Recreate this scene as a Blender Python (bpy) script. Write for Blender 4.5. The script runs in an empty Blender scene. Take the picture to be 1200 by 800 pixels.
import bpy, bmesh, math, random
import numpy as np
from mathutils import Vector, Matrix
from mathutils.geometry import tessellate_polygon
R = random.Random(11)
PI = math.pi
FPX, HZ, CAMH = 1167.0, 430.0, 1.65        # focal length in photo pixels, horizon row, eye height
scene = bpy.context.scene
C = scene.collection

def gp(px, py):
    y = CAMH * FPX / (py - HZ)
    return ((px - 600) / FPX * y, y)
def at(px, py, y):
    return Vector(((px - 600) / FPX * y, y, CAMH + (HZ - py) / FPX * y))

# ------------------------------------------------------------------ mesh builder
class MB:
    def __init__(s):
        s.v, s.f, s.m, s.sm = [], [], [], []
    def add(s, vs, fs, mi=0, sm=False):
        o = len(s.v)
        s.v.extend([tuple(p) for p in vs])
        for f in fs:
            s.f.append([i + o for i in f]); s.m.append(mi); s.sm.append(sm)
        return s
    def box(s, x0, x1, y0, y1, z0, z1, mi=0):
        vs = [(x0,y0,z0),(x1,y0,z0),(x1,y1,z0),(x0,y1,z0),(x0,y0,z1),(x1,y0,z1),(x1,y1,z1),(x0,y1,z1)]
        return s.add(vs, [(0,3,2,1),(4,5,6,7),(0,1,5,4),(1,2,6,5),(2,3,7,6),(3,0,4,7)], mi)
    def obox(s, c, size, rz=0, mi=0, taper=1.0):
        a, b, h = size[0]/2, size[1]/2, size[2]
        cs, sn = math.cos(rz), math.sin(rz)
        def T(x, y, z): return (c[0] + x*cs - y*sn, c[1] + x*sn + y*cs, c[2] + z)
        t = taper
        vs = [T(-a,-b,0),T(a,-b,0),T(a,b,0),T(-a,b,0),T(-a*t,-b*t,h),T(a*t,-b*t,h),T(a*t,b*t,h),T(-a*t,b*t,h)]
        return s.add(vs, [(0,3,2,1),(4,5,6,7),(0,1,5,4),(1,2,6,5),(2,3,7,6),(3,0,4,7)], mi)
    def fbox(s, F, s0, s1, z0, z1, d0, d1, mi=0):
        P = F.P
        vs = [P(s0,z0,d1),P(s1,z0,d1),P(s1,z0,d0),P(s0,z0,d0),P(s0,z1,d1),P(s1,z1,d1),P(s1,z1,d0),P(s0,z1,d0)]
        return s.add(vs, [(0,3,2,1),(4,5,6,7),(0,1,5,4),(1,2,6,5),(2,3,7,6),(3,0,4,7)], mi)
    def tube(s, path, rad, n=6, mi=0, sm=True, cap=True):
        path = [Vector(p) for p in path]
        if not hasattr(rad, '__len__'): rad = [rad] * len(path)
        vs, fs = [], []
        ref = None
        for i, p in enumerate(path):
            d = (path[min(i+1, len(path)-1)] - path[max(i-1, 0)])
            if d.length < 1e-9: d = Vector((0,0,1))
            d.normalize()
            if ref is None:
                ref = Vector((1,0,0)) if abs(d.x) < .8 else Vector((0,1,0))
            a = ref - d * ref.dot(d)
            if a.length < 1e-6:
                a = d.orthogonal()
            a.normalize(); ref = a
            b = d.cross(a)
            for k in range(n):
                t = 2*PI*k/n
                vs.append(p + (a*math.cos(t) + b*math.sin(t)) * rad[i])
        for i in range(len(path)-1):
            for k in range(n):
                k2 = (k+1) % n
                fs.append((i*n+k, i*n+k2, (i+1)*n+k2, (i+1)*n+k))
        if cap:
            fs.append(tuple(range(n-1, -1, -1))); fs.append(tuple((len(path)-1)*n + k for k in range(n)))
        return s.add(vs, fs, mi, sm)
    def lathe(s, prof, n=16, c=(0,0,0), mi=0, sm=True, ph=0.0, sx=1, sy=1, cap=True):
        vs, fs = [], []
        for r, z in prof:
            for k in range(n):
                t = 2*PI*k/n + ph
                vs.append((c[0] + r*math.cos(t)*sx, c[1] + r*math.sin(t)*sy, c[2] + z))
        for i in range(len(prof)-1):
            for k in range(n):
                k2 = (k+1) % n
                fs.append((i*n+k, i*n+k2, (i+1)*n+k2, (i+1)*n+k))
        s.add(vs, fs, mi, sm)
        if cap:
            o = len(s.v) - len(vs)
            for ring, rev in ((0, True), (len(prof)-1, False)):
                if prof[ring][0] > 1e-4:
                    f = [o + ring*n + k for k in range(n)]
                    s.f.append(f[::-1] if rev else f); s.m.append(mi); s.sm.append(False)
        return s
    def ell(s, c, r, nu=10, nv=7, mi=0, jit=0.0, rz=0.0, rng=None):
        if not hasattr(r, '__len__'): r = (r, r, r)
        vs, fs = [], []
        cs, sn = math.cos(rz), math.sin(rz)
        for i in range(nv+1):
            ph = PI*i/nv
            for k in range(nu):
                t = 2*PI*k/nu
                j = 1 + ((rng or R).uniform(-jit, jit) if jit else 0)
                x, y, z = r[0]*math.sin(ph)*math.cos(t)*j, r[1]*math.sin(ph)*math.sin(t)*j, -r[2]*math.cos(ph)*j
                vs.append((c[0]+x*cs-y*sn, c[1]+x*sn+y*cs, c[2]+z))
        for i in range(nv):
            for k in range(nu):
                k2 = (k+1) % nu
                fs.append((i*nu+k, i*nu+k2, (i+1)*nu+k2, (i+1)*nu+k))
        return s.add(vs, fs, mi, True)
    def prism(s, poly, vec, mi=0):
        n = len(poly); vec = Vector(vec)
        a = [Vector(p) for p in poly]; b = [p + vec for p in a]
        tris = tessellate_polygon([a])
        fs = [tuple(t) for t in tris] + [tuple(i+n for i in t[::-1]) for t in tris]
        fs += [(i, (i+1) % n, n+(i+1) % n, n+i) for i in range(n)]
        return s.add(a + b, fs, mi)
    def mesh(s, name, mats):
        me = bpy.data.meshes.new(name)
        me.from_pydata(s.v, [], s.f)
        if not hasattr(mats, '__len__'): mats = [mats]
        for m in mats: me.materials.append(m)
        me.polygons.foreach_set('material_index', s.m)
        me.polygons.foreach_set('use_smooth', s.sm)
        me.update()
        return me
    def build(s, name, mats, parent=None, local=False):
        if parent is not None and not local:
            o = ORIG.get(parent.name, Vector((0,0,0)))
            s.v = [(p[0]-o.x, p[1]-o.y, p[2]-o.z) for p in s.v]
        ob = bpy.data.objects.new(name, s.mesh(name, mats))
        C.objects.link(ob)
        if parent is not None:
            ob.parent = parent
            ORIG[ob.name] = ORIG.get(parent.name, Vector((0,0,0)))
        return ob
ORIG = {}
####
◆ **Your task**
Your task is to quote the lines above, beginning with the first and ending with the one that holds "return Vector(((px - 600)".

◆ **Written answer**
Recreate this scene as a Blender Python (bpy) script. Write for Blender 4.5. The script runs in an empty Blender scene. Take the picture to be 1200 by 800 pixels.
import bpy, bmesh, math, random
import numpy as np
from mathutils import Vector, Matrix
from mathutils.geometry import tessellate_polygon
R = random.Random(11)
PI = math.pi
FPX, HZ, CAMH = 1167.0, 430.0, 1.65        # focal length in photo pixels, horizon row, eye height
scene = bpy.context.scene
C = scene.collection

def gp(px, py):
    y = CAMH * FPX / (py - HZ)
    return ((px - 600) / FPX * y, y)
def at(px, py, y):
    return Vector(((px - 600) / FPX * y, y, CAMH + (HZ - py) / FPX * y))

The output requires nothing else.